EXERCISE AIM: The data below holds the lines to copy: everything from the line containing "cornice(-8, 0, -8, 0, cprof(3.70, 4.12), M['ceil']);" to the line containing "4.31), (-.01, 4.31)]", both ends included, set down exactly.
<<<<
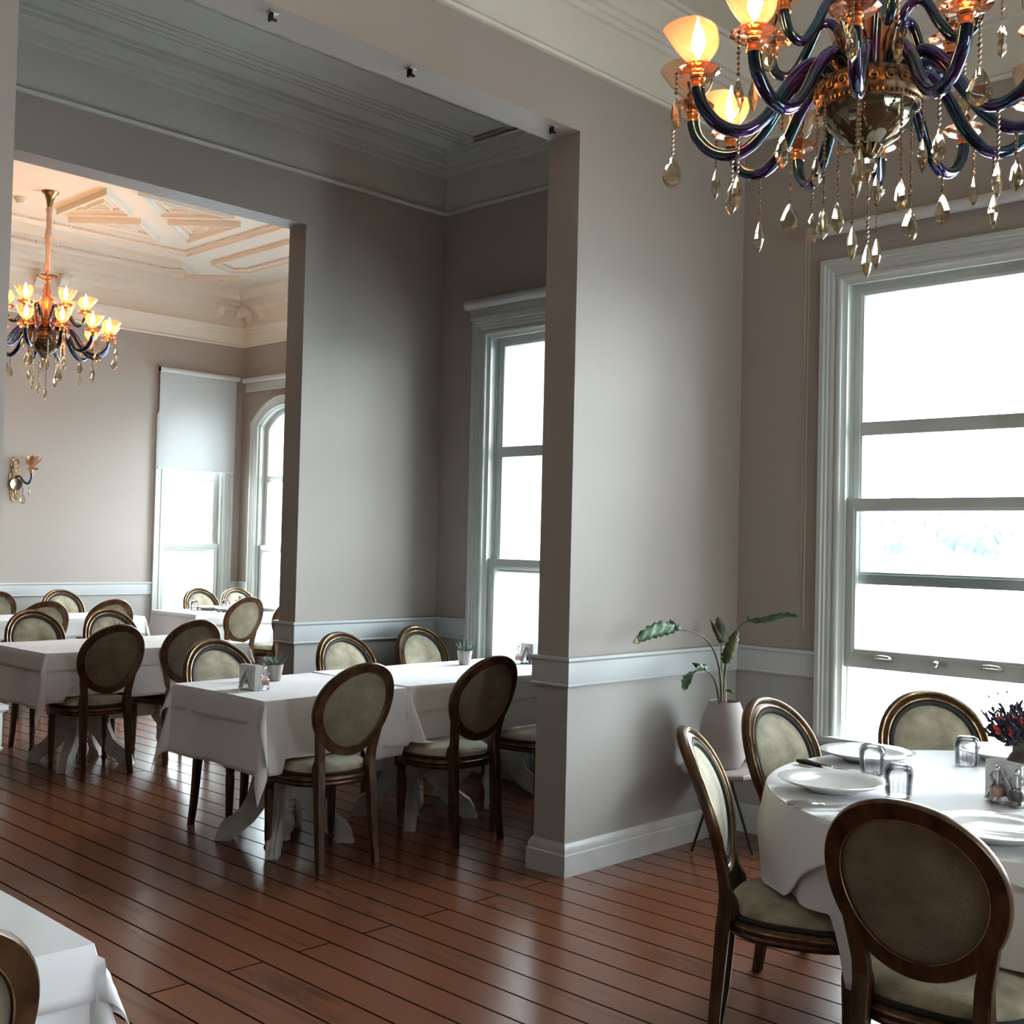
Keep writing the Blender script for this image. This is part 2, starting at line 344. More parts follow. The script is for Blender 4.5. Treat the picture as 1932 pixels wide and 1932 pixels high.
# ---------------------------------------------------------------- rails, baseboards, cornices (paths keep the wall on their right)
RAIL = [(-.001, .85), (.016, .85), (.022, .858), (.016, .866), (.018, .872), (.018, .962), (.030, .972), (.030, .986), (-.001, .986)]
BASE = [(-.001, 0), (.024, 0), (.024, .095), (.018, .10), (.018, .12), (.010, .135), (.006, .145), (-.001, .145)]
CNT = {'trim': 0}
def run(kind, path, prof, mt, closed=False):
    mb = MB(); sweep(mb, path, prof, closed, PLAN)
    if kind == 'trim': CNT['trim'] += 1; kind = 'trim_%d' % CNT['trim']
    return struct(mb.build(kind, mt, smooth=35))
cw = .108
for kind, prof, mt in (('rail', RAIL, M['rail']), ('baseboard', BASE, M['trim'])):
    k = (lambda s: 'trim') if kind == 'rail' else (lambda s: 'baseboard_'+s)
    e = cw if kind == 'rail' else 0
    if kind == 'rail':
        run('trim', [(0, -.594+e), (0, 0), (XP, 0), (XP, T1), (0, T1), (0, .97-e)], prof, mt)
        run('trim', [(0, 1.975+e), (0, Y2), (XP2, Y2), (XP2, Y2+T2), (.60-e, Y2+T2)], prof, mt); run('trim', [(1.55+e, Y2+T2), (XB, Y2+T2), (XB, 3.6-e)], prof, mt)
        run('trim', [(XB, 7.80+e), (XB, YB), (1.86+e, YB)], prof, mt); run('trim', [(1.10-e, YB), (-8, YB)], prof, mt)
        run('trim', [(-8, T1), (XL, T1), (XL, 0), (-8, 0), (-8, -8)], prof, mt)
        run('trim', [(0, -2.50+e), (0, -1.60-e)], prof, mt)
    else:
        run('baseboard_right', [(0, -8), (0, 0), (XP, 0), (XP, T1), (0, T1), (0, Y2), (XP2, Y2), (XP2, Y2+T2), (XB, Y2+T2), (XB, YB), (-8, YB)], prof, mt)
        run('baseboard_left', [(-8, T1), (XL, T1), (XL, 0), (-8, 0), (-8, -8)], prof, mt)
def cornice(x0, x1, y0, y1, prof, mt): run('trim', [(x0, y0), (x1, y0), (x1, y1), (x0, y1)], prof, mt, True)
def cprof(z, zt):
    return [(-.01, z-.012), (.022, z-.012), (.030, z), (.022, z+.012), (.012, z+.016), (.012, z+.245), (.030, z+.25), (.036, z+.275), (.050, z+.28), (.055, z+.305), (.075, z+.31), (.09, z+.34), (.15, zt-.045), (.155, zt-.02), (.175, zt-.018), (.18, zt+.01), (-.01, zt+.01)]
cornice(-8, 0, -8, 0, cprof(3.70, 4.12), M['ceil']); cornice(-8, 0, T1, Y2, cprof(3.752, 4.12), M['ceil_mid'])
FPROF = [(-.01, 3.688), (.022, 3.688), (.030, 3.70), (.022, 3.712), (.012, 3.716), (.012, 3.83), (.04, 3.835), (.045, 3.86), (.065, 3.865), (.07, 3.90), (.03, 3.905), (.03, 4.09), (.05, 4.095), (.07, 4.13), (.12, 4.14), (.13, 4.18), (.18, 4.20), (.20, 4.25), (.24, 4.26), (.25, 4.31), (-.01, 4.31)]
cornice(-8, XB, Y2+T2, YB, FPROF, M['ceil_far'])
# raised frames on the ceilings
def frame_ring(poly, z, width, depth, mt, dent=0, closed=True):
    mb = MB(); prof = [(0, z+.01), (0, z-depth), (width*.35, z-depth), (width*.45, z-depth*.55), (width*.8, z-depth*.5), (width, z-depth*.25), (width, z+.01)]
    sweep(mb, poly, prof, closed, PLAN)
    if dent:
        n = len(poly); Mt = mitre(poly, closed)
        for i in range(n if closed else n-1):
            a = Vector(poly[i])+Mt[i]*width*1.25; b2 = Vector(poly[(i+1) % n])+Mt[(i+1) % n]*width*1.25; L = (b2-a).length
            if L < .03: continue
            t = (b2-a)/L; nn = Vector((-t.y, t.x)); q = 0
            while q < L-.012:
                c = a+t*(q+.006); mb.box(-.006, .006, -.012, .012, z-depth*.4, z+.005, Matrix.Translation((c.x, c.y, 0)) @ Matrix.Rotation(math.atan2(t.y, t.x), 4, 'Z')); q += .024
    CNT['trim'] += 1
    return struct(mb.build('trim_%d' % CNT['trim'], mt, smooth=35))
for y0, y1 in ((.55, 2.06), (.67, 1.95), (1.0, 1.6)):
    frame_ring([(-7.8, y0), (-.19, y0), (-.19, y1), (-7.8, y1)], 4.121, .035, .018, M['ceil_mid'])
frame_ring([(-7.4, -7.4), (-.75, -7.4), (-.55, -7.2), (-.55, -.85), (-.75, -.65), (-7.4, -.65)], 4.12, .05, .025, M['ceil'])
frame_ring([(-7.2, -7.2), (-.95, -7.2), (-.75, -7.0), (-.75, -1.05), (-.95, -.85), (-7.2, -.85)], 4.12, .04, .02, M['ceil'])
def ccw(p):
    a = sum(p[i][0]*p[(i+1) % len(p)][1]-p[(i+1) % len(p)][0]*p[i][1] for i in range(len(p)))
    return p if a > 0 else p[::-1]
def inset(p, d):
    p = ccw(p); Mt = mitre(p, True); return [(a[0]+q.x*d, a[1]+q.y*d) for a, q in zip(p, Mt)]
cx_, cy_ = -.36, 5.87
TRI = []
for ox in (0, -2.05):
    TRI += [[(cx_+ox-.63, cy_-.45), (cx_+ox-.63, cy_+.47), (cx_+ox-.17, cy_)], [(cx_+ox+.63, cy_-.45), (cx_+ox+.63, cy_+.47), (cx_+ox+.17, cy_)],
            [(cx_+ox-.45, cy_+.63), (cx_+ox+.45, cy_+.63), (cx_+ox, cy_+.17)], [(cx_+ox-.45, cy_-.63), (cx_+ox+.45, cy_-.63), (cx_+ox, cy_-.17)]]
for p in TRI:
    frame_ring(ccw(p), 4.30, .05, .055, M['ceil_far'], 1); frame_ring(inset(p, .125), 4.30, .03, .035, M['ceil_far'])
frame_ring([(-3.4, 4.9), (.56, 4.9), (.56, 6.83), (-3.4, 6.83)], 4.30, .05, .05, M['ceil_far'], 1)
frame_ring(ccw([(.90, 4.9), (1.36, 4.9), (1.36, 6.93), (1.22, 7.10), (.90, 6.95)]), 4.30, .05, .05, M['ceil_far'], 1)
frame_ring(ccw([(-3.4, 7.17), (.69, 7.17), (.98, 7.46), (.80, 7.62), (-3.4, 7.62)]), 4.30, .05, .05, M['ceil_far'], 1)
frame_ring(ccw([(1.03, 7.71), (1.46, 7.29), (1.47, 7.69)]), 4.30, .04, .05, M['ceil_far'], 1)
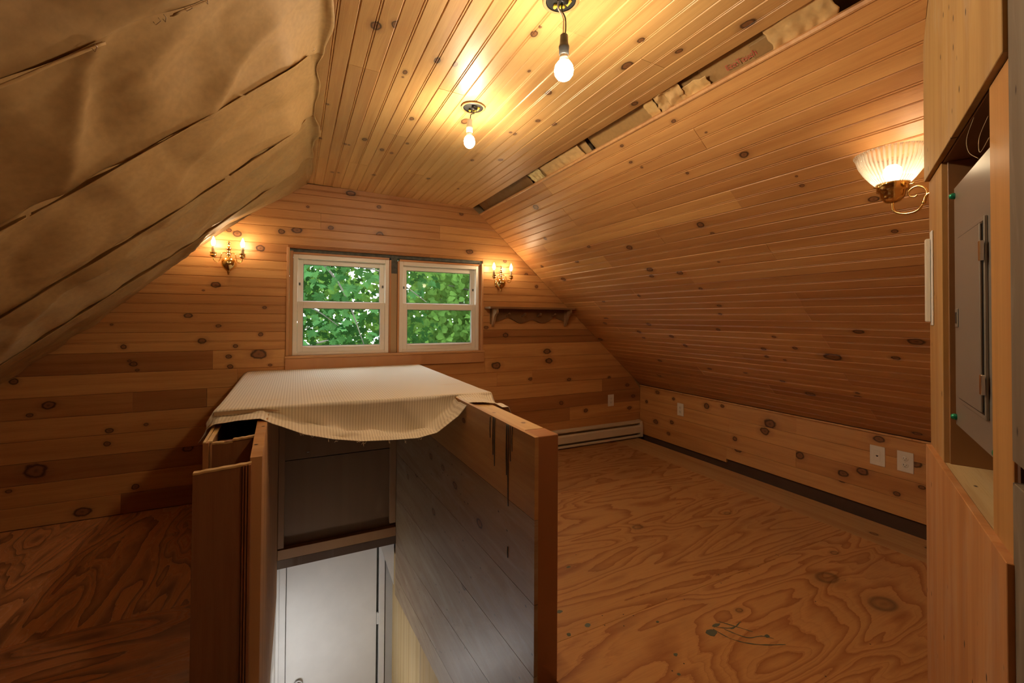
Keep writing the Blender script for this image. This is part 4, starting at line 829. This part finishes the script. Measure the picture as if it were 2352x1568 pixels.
>>>>
THE RESULT:
cornice(-8, 0, -8, 0, cprof(3.70, 4.12), M['ceil']); cornice(-8, 0, T1, Y2, cprof(3.752, 4.12), M['ceil_mid'])
FPROF = [(-.01, 3.688), (.022, 3.688), (.030, 3.70), (.022, 3.712), (.012, 3.716), (.012, 3.83), (.04, 3.835), (.045, 3.86), (.065, 3.865), (.07, 3.90), (.03, 3.905), (.03, 4.09), (.05, 4.095), (.07, 4.13), (.12, 4.14), (.13, 4.18), (.18, 4.20), (.20, 4.25), (.24, 4.26), (.25, 4.31), (-.01, 4.31)]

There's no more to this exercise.